Same As It Ever Is

Dead Moon performing live courtesy of Sub-Pop Records

The crowd at Club Congress is sparse. A few true believers and some people who are only here because they happened to be here already. My friend and I don’t fall into either category. I told him we had to see this show because it’s important, because I respect tradition, because it’s Dead Moon. They’re setting up right in front of us, out on the floor.

It might seem like a little thing, but it feels huge at the time. These are not artists who insist on their difference from the audience, their superiority. And I’m pretty sure they would not want to be called “artists”, either.

I don’t like to get mystical, but if there ever were a time to throw around terms like “priest” and “shaman”, this is it. Dead Moon is here to lead us out of ourselves. Everyone I know from the Pacific Northwest speaks of the band with reverence. When I told my friend Joel that they were coming to Tucson, he practically screamed at me: “You have to go!” As busy as I was back then, I knew he was right. It’s why I brought my friend, why we’re standing less than ten feet from Fred Cole right now.

Up to then, though, I had only heard the band’s records, ones I didn’t own myself. I’d be riding in a car with a friend, listening to a mix tape, when a song would move me so much that I just had to know what it was. “Dead Moon, man,” my friend would say. “Nothing like them.” After this had happened a half dozen times, I didn’t have to ask anymore. If I heard something new to me that made the whole idea of novelty seem ridiculous; something that made me feel like I could step outside of history and be free; something that suspended my natural impulse to analyze and critique, I was certain it was Dead Moon.

Even now, after listening to their entire catalogue on auto-repeat for a week, in order to mourn the passing of co-founder Fred Cole, I’m hard-pressed to identify individual songs or the albums on which they appear. Part of that is because Dead Moon released so many live albums. Part of it is that their music almost always conformed to one of two basic templates. Either a song was fast or a song was slow. Beyond that, the extreme simplicity of their presentation – rarely has a band deployed less ornament – and Cole’s remarkable voice, rich as a saxophone, imparted remarkable consistency to their work.

These days, the do-it-yourself ethos is being coopted by people who make small-batch furniture and clothes for the “winners” of our increasingly polarized world, the sort of people who plan vacations around the articles they read in Monocle. This trend is especially noteworthy in places like Dead Moon’s home base of Portland, Oregon. But when Fred and his wife Toody started up the band, DIY had a very different aura. It was much harder to take control of the means of production. And those who managed the feat found themselves derided for not being able to achieve conventional success. Somehow, though, Dead Moon persevered long enough to see their stubborn insistence on going it alone rewarded with massive street cred, if not the income that other Northwest rockers achieved.
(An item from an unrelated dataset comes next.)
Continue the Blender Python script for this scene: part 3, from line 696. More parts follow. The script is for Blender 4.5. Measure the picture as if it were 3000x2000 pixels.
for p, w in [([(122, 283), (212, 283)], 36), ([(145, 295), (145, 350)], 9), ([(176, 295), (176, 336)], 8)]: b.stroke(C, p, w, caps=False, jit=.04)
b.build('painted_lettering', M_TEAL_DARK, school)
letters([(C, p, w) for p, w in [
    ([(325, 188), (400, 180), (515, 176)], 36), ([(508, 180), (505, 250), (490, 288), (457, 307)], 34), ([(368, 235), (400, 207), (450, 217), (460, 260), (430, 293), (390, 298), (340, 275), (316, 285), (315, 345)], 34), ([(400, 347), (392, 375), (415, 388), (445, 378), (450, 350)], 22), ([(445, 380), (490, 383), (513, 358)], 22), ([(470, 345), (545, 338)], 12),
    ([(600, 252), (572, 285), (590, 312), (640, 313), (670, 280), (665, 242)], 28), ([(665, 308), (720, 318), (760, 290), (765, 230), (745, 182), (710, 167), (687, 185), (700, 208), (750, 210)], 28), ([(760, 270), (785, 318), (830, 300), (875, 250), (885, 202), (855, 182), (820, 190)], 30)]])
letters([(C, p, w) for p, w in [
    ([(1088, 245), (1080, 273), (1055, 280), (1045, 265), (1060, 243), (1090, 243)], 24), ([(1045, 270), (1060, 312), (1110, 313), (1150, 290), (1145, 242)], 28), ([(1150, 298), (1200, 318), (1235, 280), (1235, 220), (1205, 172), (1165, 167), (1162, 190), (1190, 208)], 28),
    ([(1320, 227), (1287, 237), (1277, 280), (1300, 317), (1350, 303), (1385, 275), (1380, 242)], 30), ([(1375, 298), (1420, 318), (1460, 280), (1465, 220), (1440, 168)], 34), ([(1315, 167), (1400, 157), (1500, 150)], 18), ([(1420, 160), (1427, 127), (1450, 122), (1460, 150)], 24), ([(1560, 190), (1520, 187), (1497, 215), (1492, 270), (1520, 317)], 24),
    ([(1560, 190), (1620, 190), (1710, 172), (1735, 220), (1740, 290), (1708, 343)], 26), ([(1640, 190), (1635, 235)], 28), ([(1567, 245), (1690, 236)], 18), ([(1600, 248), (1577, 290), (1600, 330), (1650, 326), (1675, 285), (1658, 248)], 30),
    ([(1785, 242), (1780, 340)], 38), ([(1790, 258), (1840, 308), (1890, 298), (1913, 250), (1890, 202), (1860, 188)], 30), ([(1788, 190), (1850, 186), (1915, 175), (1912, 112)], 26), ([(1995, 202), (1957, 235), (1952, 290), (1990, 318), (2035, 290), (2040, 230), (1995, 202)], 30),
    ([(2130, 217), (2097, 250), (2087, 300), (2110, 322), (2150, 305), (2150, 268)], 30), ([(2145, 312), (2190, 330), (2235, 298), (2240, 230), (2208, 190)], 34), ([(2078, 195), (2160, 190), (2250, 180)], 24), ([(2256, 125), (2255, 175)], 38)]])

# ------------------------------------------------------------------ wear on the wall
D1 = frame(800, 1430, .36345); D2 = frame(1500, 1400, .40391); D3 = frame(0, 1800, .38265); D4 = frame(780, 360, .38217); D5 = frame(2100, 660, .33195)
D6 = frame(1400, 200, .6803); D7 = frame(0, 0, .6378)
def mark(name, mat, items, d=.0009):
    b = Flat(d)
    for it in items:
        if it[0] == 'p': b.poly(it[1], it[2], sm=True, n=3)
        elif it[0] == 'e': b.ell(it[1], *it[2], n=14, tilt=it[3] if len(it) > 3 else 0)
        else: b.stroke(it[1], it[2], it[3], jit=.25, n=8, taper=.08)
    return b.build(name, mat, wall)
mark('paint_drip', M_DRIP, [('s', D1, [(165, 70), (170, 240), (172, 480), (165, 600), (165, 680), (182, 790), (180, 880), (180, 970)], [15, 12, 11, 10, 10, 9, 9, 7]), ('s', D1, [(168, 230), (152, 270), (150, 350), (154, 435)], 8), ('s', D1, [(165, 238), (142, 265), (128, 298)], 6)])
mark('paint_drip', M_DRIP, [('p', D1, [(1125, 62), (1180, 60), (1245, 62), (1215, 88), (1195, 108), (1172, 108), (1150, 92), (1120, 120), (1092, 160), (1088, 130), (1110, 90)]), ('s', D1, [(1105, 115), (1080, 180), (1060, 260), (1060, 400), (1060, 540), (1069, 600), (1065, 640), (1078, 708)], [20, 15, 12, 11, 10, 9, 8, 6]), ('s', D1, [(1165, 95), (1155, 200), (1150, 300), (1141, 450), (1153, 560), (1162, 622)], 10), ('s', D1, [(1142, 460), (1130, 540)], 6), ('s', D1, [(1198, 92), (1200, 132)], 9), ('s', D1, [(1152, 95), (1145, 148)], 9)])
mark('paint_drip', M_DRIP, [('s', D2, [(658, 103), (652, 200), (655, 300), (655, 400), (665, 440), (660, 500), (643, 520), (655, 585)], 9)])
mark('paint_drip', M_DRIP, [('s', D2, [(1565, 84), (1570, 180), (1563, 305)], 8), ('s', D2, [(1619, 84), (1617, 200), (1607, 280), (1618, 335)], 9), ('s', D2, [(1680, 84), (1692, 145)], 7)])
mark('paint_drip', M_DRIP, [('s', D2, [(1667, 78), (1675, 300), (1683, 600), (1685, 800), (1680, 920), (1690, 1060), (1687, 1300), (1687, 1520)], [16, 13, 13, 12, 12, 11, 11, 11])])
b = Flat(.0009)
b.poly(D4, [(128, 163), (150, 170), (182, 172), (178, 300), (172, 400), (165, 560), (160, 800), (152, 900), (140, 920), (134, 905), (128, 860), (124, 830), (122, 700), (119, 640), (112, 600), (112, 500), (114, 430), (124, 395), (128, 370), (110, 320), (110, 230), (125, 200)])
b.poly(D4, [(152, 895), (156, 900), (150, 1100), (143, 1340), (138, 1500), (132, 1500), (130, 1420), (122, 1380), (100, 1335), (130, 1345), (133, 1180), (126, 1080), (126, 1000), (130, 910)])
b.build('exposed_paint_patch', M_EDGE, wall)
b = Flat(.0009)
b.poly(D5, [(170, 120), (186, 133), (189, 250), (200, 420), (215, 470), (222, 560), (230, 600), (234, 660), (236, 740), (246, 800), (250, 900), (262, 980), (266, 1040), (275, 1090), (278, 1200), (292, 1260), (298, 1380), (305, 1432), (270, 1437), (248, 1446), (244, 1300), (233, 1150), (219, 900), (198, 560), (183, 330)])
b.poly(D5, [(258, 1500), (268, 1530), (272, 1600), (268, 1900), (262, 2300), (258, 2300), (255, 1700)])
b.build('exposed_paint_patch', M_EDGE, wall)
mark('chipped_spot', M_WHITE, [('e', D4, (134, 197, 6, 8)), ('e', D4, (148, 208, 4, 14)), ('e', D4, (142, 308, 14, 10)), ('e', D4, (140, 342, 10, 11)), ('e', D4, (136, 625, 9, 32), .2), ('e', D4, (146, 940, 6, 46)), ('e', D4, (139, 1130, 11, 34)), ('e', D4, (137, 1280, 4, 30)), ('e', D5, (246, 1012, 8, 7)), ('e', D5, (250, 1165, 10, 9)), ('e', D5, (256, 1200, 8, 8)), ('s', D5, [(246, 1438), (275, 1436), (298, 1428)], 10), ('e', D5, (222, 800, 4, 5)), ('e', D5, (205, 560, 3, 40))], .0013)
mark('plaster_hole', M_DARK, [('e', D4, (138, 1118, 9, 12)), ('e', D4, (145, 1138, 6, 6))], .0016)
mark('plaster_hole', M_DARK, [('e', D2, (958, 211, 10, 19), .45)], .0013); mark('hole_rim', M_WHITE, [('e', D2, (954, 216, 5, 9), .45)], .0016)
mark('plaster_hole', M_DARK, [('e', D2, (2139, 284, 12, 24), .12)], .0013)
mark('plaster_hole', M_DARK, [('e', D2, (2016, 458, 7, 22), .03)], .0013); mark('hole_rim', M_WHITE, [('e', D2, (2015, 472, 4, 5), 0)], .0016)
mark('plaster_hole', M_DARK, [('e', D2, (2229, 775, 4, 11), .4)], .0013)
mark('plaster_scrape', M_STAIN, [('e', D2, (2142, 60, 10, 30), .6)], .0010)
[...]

Perhaps most impressively, Dead Moon discovered a way to release music that entirely escaped the story arcs favored in the industry. An album didn’t have to mark a departure from its predecessor or represent a return to form. Dead Moon never had to return to form because they never lost it to begin with. If they wanted to release another live album with “54/40 or Fight” on it, even though it had appeared on several records already, they just did it. And if the new version sounded just like the previous two or three, all the better.

I stated earlier that I have a hard time identifying individual Dead Moon songs. But the truth is a little more complicated. It isn’t so much that I’m incapable of performing the exercise, so much as that I have a hard time caring about it. In retrospect, everything the band did seems to repudiate the structures that the music industry imposes on artists and fans alike. Dead Moon transcends the imposture of language. Dead Moon takes those words and pours them down your throat like bad liquor. Dead Moon is Dead Moon. Fred Cole may be gone, but his most famous band lives on. Dead Moon is the musical equivalent of that William Faulkner quote: “The past is never dead. It’s not even past.”

And that had to make Fred Cole feel better, bad as he felt these past few years. Because it was in Dead Moon that he was able to distill his two decades-plus of making music – two decades-plus of music, period – down to the very essence of rock and roll. It’s all too easy to conflate essence and origin, imagining that the purest form of something is also its first. Even the best critics make this mistake from time to time. But art does not come from a pure mountain spring. Inspiration bubbles up out of our mental mud. Only when it has time to flow unimpeded for a good long while does it start to run clear. Fred Cole understood that. And Dead Moon was the result of this filtration process.

That night in the early 2000s at Club Congress, Dead Moon must have played all but a few of their favorite songs. That’s what they did night after night, year after year. What I remember, though, is something deeper and more difficult to describe, a sense that every other band I would ever listen to would be putting up wallpaper and hanging decorative art on what Dead Moon had conjured. I’m not saying they were the best band. I’m not saying they were the most original. I’m saying that they made those qualities seem extraneous. And that’s why they will continue to matter long after mega-selling artists have vanished from the news.